淡褐色の色紙、銀筆。18.2cm×15.9cm
この習作はルーブル美術館所蔵の「岩窟の聖母」の天使に使われている。
〈レオナルドの言葉>
メディチは私を育て、かつ滅ぼした。(C.A,159.r_c)
悪い夢のように
疲れきった体と目は、日常のいつもの風景を変えることができる。いつもの地下鉄の駅。いつもと同じ幅の階段を同じ段数だけ降りたところで、立ち止まる。洞穴の風を受けて立つ。地面の床石が足の裏から入り込む。洞穴の奥から、ジュラルミン製の獣の吠える声。「オオーうっ……」これも聞こえなくなる。
何本かのコンクリートの柱の向こうに暗い河を挟んでの岸壁があり、人々が力無く立っている。草臥れた背広、ジーンズ、そしてスカートのくすんだ色。こちらを訳も無く睨んでいる男、女。攻撃的でもなく、好意的でもない。壁の階段から一つの人型が下りて来る。すんなりとした肉体がしなって移動する。柱の一本に近づき持たれ掛かる。何かが目覚める。

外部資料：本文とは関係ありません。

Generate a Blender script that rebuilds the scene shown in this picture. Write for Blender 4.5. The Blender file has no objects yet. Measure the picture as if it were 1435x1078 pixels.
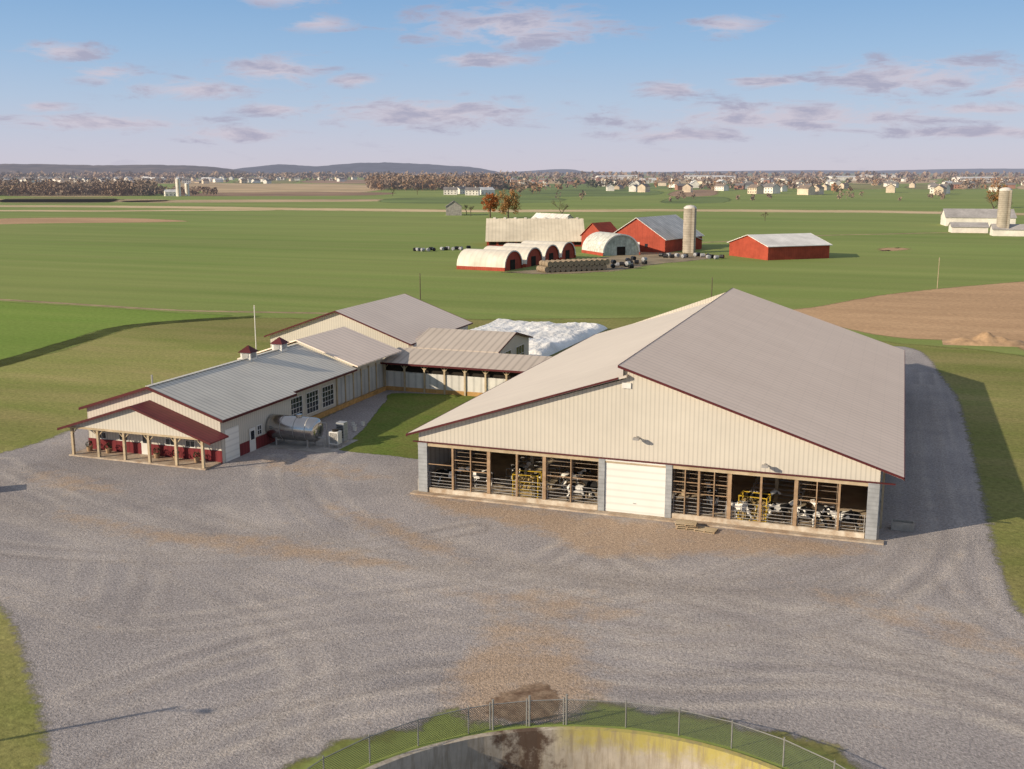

「君は誰だっけ?」知らないはずの君。13歳の頃、どこかで見た風景。ここから声をかけようか?胸が騒ぎ始める。電車が入って来る。姿が霞み、ガラスの光沢に紛れる。口を開けたが、声も掻き消える。
太った男やギラギラの女達の体が通り過ぎ邪魔をする。2台の車両が重なって自分を引き摺る。あれは外国の人か?四枚のガラスを通して、ほんの一瞬姿が見える。もはや彼女は僕の小指の爪ほどの大きさになっていた。
あれから会ってはいなかった。遡って、16世紀の絵に現れた。彼女はイタリアの人だったのだ。